Bottle: I don't know, midgets aren't big compared to other humans, but if a penis literally the size of a midget would be ungodly huge-style.
Niner: I'm sure you meant "such a wise man," but "suck a wise man" may have been some advice of your own.
Airam: Absolutely. Same principal. Has that happened to you?
Revree: The doctor is in session, and ready to cure everyone's cramps.
Shife: I suppose you're right. Probably smells a lot like asshole.
Anon: Who 'dis? Thanks for coming by though! : )
how cool to have an adopted big brother like that. My life lesson... hmmm, always put the flat ingredients on a toastie machine first.
- never ever put out for the first date
- if he kisses like your nanna, don't screw him
- always have a freshly smelling vadge if you expect him to dine at Cafe Minge
xx
always ask permission before putting it in her butt. unless it's hate sex, then pound away.
when on a date, never get more drunk than the girl, you may have to fight, fuck, or get the hell outta there. plus, you're just not as smooth as you think you are when bombed.
never have sex with a girl who weighs more than you.
never go down on a fat girl unless she's FRESHLY showered.
if she lives alone, put the toilet seat down, if she has a cat, put the lid down. women are crazy about that shit.
if you shit your pants, work it into a blog post. it's no fun if you don't share it with the rest of the class.
Smack: When a girl kiss like MY Nanna, I fuck the shit out of her, and make Nanna watch. Jesus, that was gross! Well, that's what my responses are like after I've already published another blog, because I know so few people look.

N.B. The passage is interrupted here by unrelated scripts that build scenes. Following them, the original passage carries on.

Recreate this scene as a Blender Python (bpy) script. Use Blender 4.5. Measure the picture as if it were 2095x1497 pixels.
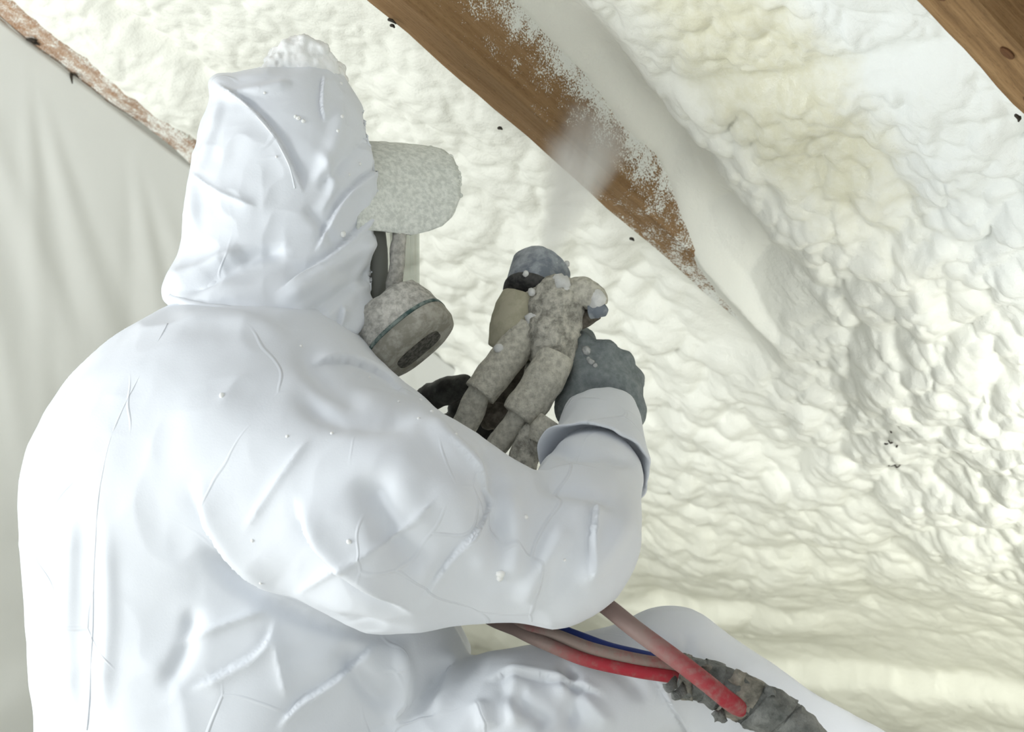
import bpy, math, random
import numpy as np
from mathutils import Matrix, Vector

for o in list(bpy.data.objects):
    bpy.data.objects.remove(o)
SC = bpy.context.scene
COL = SC.collection
random.seed(4)

# ---------------------------------------------------------------- camera, light, exposure
F = 5000.0                      # focal length in pixels of the 2095 x 1497 frame
CAMZ = 0.72
cam_d = bpy.data.cameras.new('camera')
cam_d.sensor_width = 36.0
cam_d.lens = F / 2095.0 * 36.0
cam_d.clip_start = 0.05
cam_d.dof.use_dof = True
cam_d.dof.focus_distance = 2.72
cam_d.dof.aperture_fstop = 9.0
cam = bpy.data.objects.new('camera', cam_d)
cam.location = (0, 0, CAMZ)
cam.rotation_euler = (math.pi / 2, 0, 0)
COL.objects.link(cam)
SC.camera = cam

w = bpy.data.worlds.new('attic_air')
SC.world = w
w.use_nodes = True
w.node_tree.nodes['Background'].inputs[0].default_value = (0.93, 0.985, 1.0, 1)
w.node_tree.nodes['Background'].inputs[1].default_value = 0.8


def area(name, loc, target, size, power, col):
    l = bpy.data.lights.new(name, 'AREA')
    l.shape = 'DISK'
    l.size = size
    l.energy = power
    l.color = col
    o = bpy.data.objects.new(name, l)
    o.location = loc
    o.rotation_euler = (Vector(target) - Vector(loc)).to_track_quat('-Z', 'Y').to_euler()
    COL.objects.link(o)
    return o



WL = (0.97, 1.0, 0.985)
area('key_fill_light', (-2.9, 1.4, 0.9), (0.0, 3.0, 0.9), 0.7, 30, WL)                      # tripod lamp, left of the frame
area('key_fill_light', (-1.9, 2.3, 0.15), (0.6, 3.8, 0.9), 0.6, 20, WL)                     # unseen fill light added low on the left to brighten the foam
area('key_fill_light', (1.0, 1.3, 1.0), (1.0, 1.9, 0.0), 0.8, 10, WL).data.spread = math.radians(75)   # added fill light, unseen, turned down for bounce off the floor, right
area('key_fill_light', (1.1, 1.7, 0.12), (1.0, 4.2, 0.45), 0.6, 8.5, WL).data.spread = math.radians(70)  # added fill light, unseen, aimed up to lift the far foam, right

SC.view_settings.view_transform = 'Standard'
SC.view_settings.look = 'None'
SC.view_settings.exposure = 0.0
SC.view_settings.gamma = 1.0
SC.view_settings.use_curve_mapping = False
SC.cycles.use_denoising = True
SC.cycles.max_bounces = 5
SC.cycles.diffuse_bounces = 3
SC.cycles.adaptive_threshold = 0.1
SC.cycles.volume_step_rate = 3.0
SC.cycles.volume_bounces = 3


# ---------------------------------------------------------------- helpers
def P(u, v, d):
    """a point seen at pixel u, v at depth d metres"""
    return np.array([(u - 1047.5) / F * d, d, (748.5 - v) / F * d + CAMZ])


def tag(o, label=None, cat=None, group=None, kind=None):
    if label: o['label'] = label
    if cat: o['category'] = cat
    if group: o['group'] = group
    if kind: o['kind'] = kind
    return o


def empty(name, loc):
    o = bpy.data.objects.new(name, None)
    o.location = loc
    o.empty_display_size = 0.05
    COL.objects.link(o)
    return o


def mk(name, V, Q, mat, parent=None, smooth=True, matrix=None):
    """one mesh object; V in world space unless a matrix is given"""
    V = np.asarray(V, dtype=np.float32)
    me = bpy.data.meshes.new(name)
    if isinstance(Q, np.ndarray):
        k = Q.shape[1]
        me.vertices.add(len(V))
        me.vertices.foreach_set('co', V.ravel())
        me.loops.add(Q.size)
        me.loops.foreach_set('vertex_index', Q.ravel().astype(np.int32))
        me.polygons.add(len(Q))
        me.polygons.foreach_set('loop_start', np.arange(0, Q.size, k, dtype=np.int32))
        me.update(calc_edges=True)
        me.validate()
    else:
        me.from_pydata([tuple(map(float, v)) for v in V], [], Q)
    if smooth:
        me.polygons.foreach_set('use_smooth', np.ones(len(me.polygons), dtype=bool))
    me.materials.append(mat)
    o = bpy.data.objects.new(name, me)
    COL.objects.link(o)
    if matrix is not None:
        o.matrix_world = matrix
    if parent is not None:
        o.parent = parent
        if matrix is None:
            # vertices are world space: undo the parent's placement (parents are only translated)
            off = Vector((0, 0, 0))
            p_ = parent
            while p_ is not None:
                off += p_.location
                p_ = p_.parent
            o.location = -off
    return o


# ---- noise in numpy
def _hash(ix, iy, iz, seed):
    h = (ix.astype(np.int64) * 374761393 + iy.astype(np.int64) * 668265263 + iz.astype(np.int64) * 2147483647 + seed * 974711) & 0xFFFFFFFF
    h = ((h ^ (h >> 13)) * 1274126177) & 0xFFFFFFFF
    h = ((h ^ (h >> 16)) * 2246822519) & 0xFFFFFFFF
    return (h ^ (h >> 15)) & 0xFFFFFFFF


def rnd(ix, iy, iz, seed):
    return _hash(ix, iy, iz, seed).astype(np.float64) / 4294967295.0


def vnoise(p, seed=0):
    """smooth value noise, -1..1; p is (n, 3)"""
    i = np.floor(p).astype(np.int64)
    f = p - i
    f = f * f * f * (f * (f * 6 - 15) + 10)
    out = 0
    for dx in (0, 1):
        for dy in (0, 1):
            for dz in (0, 1):
                wgt = (f[:, 0] if dx else 1 - f[:, 0]) * (f[:, 1] if dy else 1 - f[:, 1]) * (f[:, 2] if dz else 1 - f[:, 2])
                out = out + wgt * rnd(i[:, 0] + dx, i[:, 1] + dy, i[:, 2] + dz, seed)
    return out * 2 - 1


def fbm(p, seed=0, oct=3):
    a, s, t = 1.0, 0.0, 0.0
    for k in range(oct):
        s = s + a * vnoise(p * (2.03 ** k), seed + k)
        t += a
        a *= 0.5
    return s / t


def bubbles(x, y, seed=0, rmin=0.55, rmax=1.0):
    """height 0..1 of overlapping round foam bubbles on a unit cell grid"""
    ix, iy = np.floor(x), np.floor(y)
    acc = np.zeros_like(x)
    z = np.zeros_like(ix)
    for dx in (-1, 0, 1):
        for dy in (-1, 0, 1):
            cx, cy = ix + dx, iy + dy
            px = cx + rnd(cx, cy, z, seed)
            py = cy + rnd(cx, cy, z + 1, seed)
            r = rmin + (rmax - rmin) * rnd(cx, cy, z + 2, seed)
            d2 = ((x - px) ** 2 + (y - py) ** 2) / (r * r)
            acc += (np.maximum(1 - d2, 0) * r) ** 4
    return acc ** .25


def sstep(a, b, x):
    t = np.clip((x - a) / (b - a), 0, 1)
    return t * t * (3 - 2 * t)


# ---- signed distance fields and surface nets
def surface_nets(fn, lo, hi, step):
    lo = np.array(lo, float); hi = np.array(hi, float)
    n = np.ceil((hi - lo) / step).astype(int) + 1
    ax = [(lo[k] + step * np.arange(n[k])).astype(np.float32) for k in range(3)]
    D = fn(ax[0][:, None, None], ax[1][None, :, None], ax[2][None, None, :]).astype(np.float32)
    D = np.broadcast_to(D, tuple(n)).copy()
    for a in range(3):                     # close the shape at the box
        sl = [slice(None)] * 3
        for e in (0, -1):
            sl[a] = e
            D[tuple(sl)] = np.maximum(D[tuple(sl)], step * .5)
    S = D < 0
    c = np.zeros(tuple(n - 1), np.int8)
    for i in (0, 1):
        for j in (0, 1):
            for k in (0, 1):
                c += S[i:n[0] - 1 + i, j:n[1] - 1 + j, k:n[2] - 1 + k]
    act = (c > 0) & (c < 8)
    I = np.argwhere(act)
    idx = -np.ones(tuple(n - 1), np.int64)
    idx[act] = np.arange(len(I))
    acc = np.zeros((len(I), 3)); cnt = np.zeros(len(I))
    for a in range(3):
        b, d = [x for x in range(3) if x != a]
        for ob in (0, 1):
            for od in (0, 1):
                o0 = np.zeros(3, int); o0[b] = ob; o0[d] = od
                o1 = o0.copy(); o1[a] = 1
                A = I + o0; B = I + o1
                va = D[A[:, 0], A[:, 1], A[:, 2]]; vb = D[B[:, 0], B[:, 1], B[:, 2]]
                m = (va < 0) != (vb < 0)
                t = np.where(m, va / np.where(m, va - vb, 1), 0)
                p = A.astype(float)
                p[:, a] += t
                acc[m] += p[m]; cnt[m] += 1
    V = lo + step * acc / cnt[:, None]
    faces = []
    for a in range(3):
        b, d = [(1, 2), (2, 0), (0, 1)][a]
        s0 = [slice(None)] * 3; s1 = [slice(None)] * 3
        s0[a] = slice(0, -1); s1[a] = slice(1, None)
        ch = S[tuple(s0)] != S[tuple(s1)]
        E_ = np.argwhere(ch)
        E_ = E_[(E_[:, b] > 0) & (E_[:, d] > 0) & (E_[:, b] < n[b] - 1) & (E_[:, d] < n[d] - 1)]
        q = []
        for ob, od in ((-1, -1), (0, -1), (0, 0), (-1, 0)):
            x = E_.copy(); x[:, b] += ob; x[:, d] += od
            q.append(idx[x[:, 0], x[:, 1], x[:, 2]])
        q = np.stack(q, 1)
        inside = S[E_[:, 0], E_[:, 1], E_[:, 2]]
        q[~inside] = q[~inside][:, ::-1]
        faces.append(q)
    Q = np.concatenate(faces)
    Q = Q[(Q >= 0).all(1)]
    return V, Q


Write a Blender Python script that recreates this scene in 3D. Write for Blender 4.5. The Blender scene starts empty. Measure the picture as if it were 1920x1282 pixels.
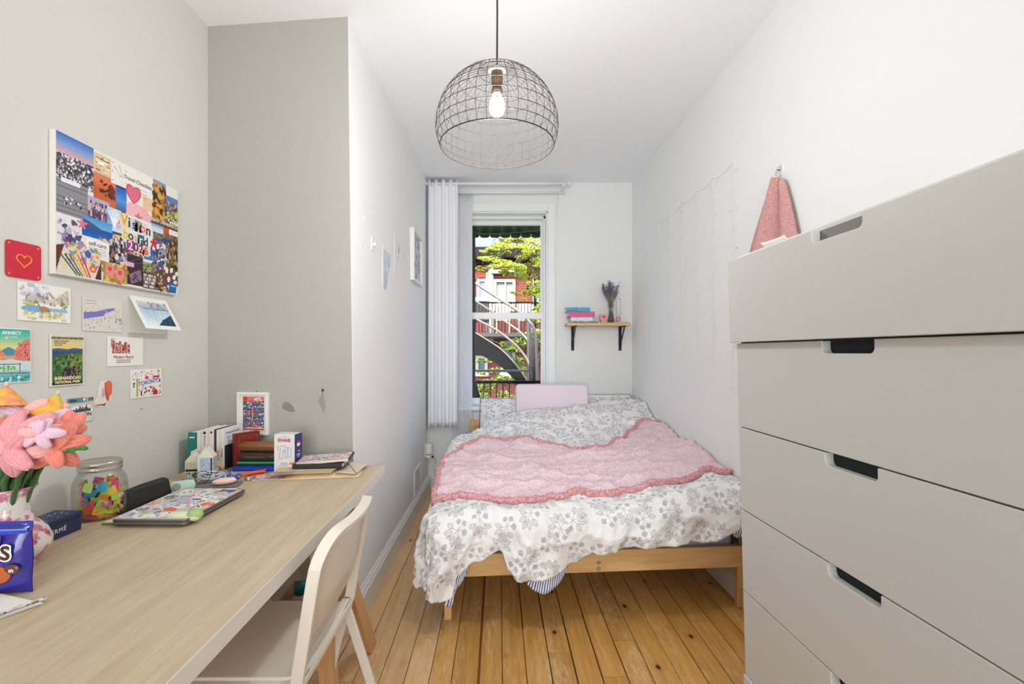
import bpy, bmesh, math, random
import numpy as np
from math import sin, cos, pi, hypot, radians
from mathutils import Vector, Matrix, Euler, noise

SC = bpy.context.scene
COL = SC.collection

# ------------------------------------------------------------------ camera
cd = bpy.data.cameras.new('camera')
cam = bpy.data.objects.new('camera', cd); COL.objects.link(cam)
cam.location = (0, 0, 1.22); cam.rotation_euler = (pi/2, 0, 0)
cd.lens = 16.5; cd.sensor_width = 36; cd.sensor_fit = 'HORIZONTAL'
cd.shift_x = 26/1920; cd.shift_y = 19/1920
cd.clip_start = 0.02; cd.clip_end = 300
SC.camera = cam

# ------------------------------------------------------------------ world, sun, fill lights
W = bpy.data.worlds.new('world'); SC.world = W; W.use_nodes = True
nt = W.node_tree; nt.nodes.clear()
sky = nt.nodes.new('ShaderNodeTexSky'); sky.sky_type = 'NISHITA'
sky.sun_disc = False; sky.sun_elevation = radians(48); sky.sun_rotation = radians(200)
sky.air_density = 1.0; sky.dust_density = 5.0; sky.ozone_density = 1.0
bg = nt.nodes.new('ShaderNodeBackground'); bg.inputs['Strength'].default_value = 0.72
wo = nt.nodes.new('ShaderNodeOutputWorld')
nt.links.new(sky.outputs[0], bg.inputs[0]); nt.links.new(bg.outputs[0], wo.inputs[0])

def add_light(name, kind, loc, rot, energy, color=(1,1,1), **kw):
    l = bpy.data.lights.new(name, kind); l.energy = energy; l.color = color
    for k, v in kw.items(): setattr(l, k, v)
    o = bpy.data.objects.new(name, l); COL.objects.link(o)
    o.location = loc; o.rotation_euler = rot
    return o
add_light('sun', 'SUN', (0, -10, 20), (radians(46), 0, radians(-28)), 1.4, (1.0, .95, .86), angle=.009)
# added fill light set in the unseen rear opening, behind the camera
add_light('rear_fill_light', 'AREA', (-0.15, -2.30, 1.50), (radians(90), 0, 0), 24, (.90, .95, .97),
          shape='RECTANGLE', size=1.9, size_y=2.0, spread=radians(95))
# added soft fill aimed up at the ceiling, behind the camera
add_light('ceiling_bounce_fill', 'AREA', (0.1, -0.45, 1.75), (radians(180), 0, 0), 5, (.86, .94, 1.0), shape='DISK', size=.7)
SC.view_settings.view_transform = 'Standard'; SC.view_settings.look = 'None'
SC.view_settings.exposure = 0.42; SC.view_settings.gamma = 1.0
SC.view_settings.use_curve_mapping = False
SC.cycles.use_denoising = True
SC.cycles.max_bounces = 10; SC.cycles.diffuse_bounces = 6; SC.cycles.transparent_max_bounces = 24

# ------------------------------------------------------------------ materials
def lin(c):
    return tuple(((v/255)/12.92 if v/255 <= .04045 else ((v/255+.055)/1.055)**2.4) for v in c)
MC = {}
def mat(name, rgb=(200,200,200), rough=.6, metal=0.0, bump=None, var=None, spec=.5, sheen=0, coat=0, emit=None):
    """bump=(scale,strength[,stretch xyz]); var=(scale, amount, rgb2[,stretch])"""
    if name in MC: return MC[name]
    m = bpy.data.materials.new(name); m.use_nodes = True
    t = m.node_tree; b = t.nodes['Principled BSDF']
    b.inputs['Base Color'].default_value = (*lin(rgb), 1)
    b.inputs['Roughness'].default_value = rough; b.inputs['Metallic'].default_value = metal
    b.inputs['Specular IOR Level'].default_value = spec
    b.inputs['Sheen Weight'].default_value = sheen
    b.inputs['Coat Weight'].default_value = coat
    if emit: b.inputs['Emission Color'].default_value = (*lin(emit[0]), 1); b.inputs['Emission Strength'].default_value = emit[1]
    def coords(st):
        tc = t.nodes.new('ShaderNodeTexCoord'); mp = t.nodes.new('ShaderNodeMapping')
        mp.inputs['Scale'].default_value = st
        t.links.new(tc.outputs['Object'], mp.inputs[0]); return mp.outputs[0]
    if var:
        n = t.nodes.new('ShaderNodeTexNoise'); n.inputs['Scale'].default_value = var[0]; n.inputs['Detail'].default_value = 5
        t.links.new(coords(var[3] if len(var) > 3 else (1,1,1)), n.inputs['Vector'])
        r = t.nodes.new('ShaderNodeMapRange'); r.inputs[1].default_value = .35; r.inputs[2].default_value = .65
        r.inputs[4].default_value = var[1]
        mx = t.nodes.new('ShaderNodeMix'); mx.data_type = 'RGBA'
        mx.inputs[6].default_value = (*lin(rgb), 1); mx.inputs[7].default_value = (*lin(var[2]), 1)
        t.links.new(n.outputs[0], r.inputs[0]); t.links.new(r.outputs[0], mx.inputs[0]); t.links.new(mx.outputs[2], b.inputs['Base Color'])
    if bump:
        n = t.nodes.new('ShaderNodeTexNoise'); n.inputs['Scale'].default_value = bump[0]; n.inputs['Detail'].default_value = 6
        t.links.new(coords(bump[2] if len(bump) > 2 else (1,1,1)), n.inputs['Vector'])
        bp = t.nodes.new('ShaderNodeBump'); bp.inputs['Strength'].default_value = bump[1]; bp.inputs['Distance'].default_value = .01
        t.links.new(n.outputs[0], bp.inputs['Height']); t.links.new(bp.outputs[0], b.inputs['Normal'])
    MC[name] = m
    return m
def M(t, op, a, b=None, c=None):
    n = t.nodes.new('ShaderNodeMath'); n.operation = op
    for i, v in enumerate((a, b, c)):
        if v is None: continue
        if isinstance(v, (int, float)): n.inputs[i].default_value = v
        else: t.links.new(v, n.inputs[i])
    return n.outputs[0]
def mixc(t, f, c1, c2):
    mx = t.nodes.new('ShaderNodeMix'); mx.data_type = 'RGBA'
    for i, v in ((0, f), (6, c1), (7, c2)):
        if isinstance(v, (int, float)): mx.inputs[i].default_value = v
        elif isinstance(v, tuple): mx.inputs[i].default_value = (*lin(v), 1)
        else: t.links.new(v, mx.inputs[i])
    return mx.outputs[2]
def tnoise(t, vec, scale, detail=4, rough=.5):
    n = t.nodes.new('ShaderNodeTexNoise'); n.inputs['Scale'].default_value = scale
    n.inputs['Detail'].default_value = detail; n.inputs['Roughness'].default_value = rough
    t.links.new(vec, n.inputs['Vector']); return n.outputs[0]
def mapped(t, src, scale=(1,1,1), loc=None):
    mp = t.nodes.new('ShaderNodeMapping'); mp.inputs['Scale'].default_value = scale
    t.links.new(src, mp.inputs[0])
    if loc is not None: t.links.new(loc, mp.inputs['Location'])
    return mp.outputs[0]
def ramp(t, v, a, b, lo=0, hi=1):
    r = t.nodes.new('ShaderNodeMapRange'); r.inputs[1].default_value = a; r.inputs[2].default_value = b
    r.inputs[3].default_value = lo; r.inputs[4].default_value = hi
    t.links.new(v, r.inputs[0]); return r.outputs[0]

# wood with grain along one axis, knots and per-piece tone
def wood(name, c1, c2, axis='Y', knots=None, rough=.45, grain=1.0, wear=None, piece=.0, dark=(70,40,20), bands=None):
    if name in MC: return MC[name]
    m = bpy.data.materials.new(name); m.use_nodes = True; t = m.node_tree; b = t.nodes['Principled BSDF']
    tc = t.nodes.new('ShaderNodeTexCoord'); oi = t.nodes.new('ShaderNodeObjectInfo')
    off = M(t, 'MULTIPLY', oi.outputs['Random'], 37.0 if piece else 0.0)
    cx = t.nodes.new('ShaderNodeCombineXYZ'); t.links.new(off, cx.inputs[0]); t.links.new(off, cx.inputs[1])
    st = {'X': (.06,1,1), 'Y': (1,.06,1), 'Z': (1,1,.06)}[axis]
    v = mapped(t, tc.outputs['Object'], st, cx.outputs[0])
    g1 = tnoise(t, v, 38*grain, 5, .6); g2 = tnoise(t, v, 160*grain, 3, .6)
    g = M(t, 'ADD', M(t, 'MULTIPLY', g1, .65), M(t, 'MULTIPLY', g2, .35))
    col = mixc(t, ramp(t, g, .36, .66), c1, c2)
    if piece:
        hsv = t.nodes.new('ShaderNodeHueSaturation')
        t.links.new(ramp(t, oi.outputs['Random'], 0, 1, 1-piece, 1+piece*.6), hsv.inputs['Value'])
        t.links.new(col, hsv.inputs['Color']); col = hsv.outputs[0]
    if wear:
        w = tnoise(t, mapped(t, tc.outputs['Object'], (3,.8,1)), 2.2, 6, .7)
        w2 = tnoise(t, mapped(t, tc.outputs['Object'], (1,.25,1)), 60, 4, .7)
        wf = M(t, 'MULTIPLY', ramp(t, w, .48, .62), ramp(t, w2, .42, .62))
        col = mixc(t, M(t, 'MULTIPLY', wf, wear[1]), col, wear[0])
    if knots:
        vo = t.nodes.new('ShaderNodeTexVoronoi'); vo.inputs['Scale'].default_value = knots
        vo.inputs['Randomness'].default_value = 1
        t.links.new(mapped(t, tc.outputs['Object'], (1,.62,1), cx.outputs[0]), vo.inputs['Vector'])
        sp = t.nodes.new('ShaderNodeSeparateColor'); t.links.new(vo.outputs['Color'], sp.inputs[0])
        on = M(t, 'GREATER_THAN', sp.outputs[0], .12)
        k = M(t, 'MULTIPLY', ramp(t, vo.outputs['Distance'], .10, .06), on)
        halo = M(t, 'MULTIPLY', ramp(t, vo.outputs['Distance'], .22, .07), on)
        col = mixc(t, M(t, 'MULTIPLY', halo, .35), col, (150,92,40))
        col = mixc(t, k, col, dark)
    t.links.new(col, b.inputs['Base Color'])
    bp = t.nodes.new('ShaderNodeBump'); bp.inputs['Strength'].default_value = .12; bp.inputs['Distance'].default_value = .004
    t.links.new(g, bp.inputs['Height']); t.links.new(bp.outputs[0], b.inputs['Normal'])
    b.inputs['Roughness'].default_value = rough
    MC[name] = m; return m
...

Chud: Hahhahaha! Was that last one directed towards Cherry Ride? We'll never let him live that down . . .
actually no, it's a mantra i live by. heh.
Damn, I was going to say the post-drinking pot smoking thing.
For women: always pee after sex. It helps avoid utis.
Chud: Good mantra. Stories like that demand to be shared with mankind.
Eve: For guys, you have to wait a bit to pee until you're completely flacid, or it's tough. Also, make sure you direct it real good, because it may spray into two streams, going all over a girl's bowl and floor.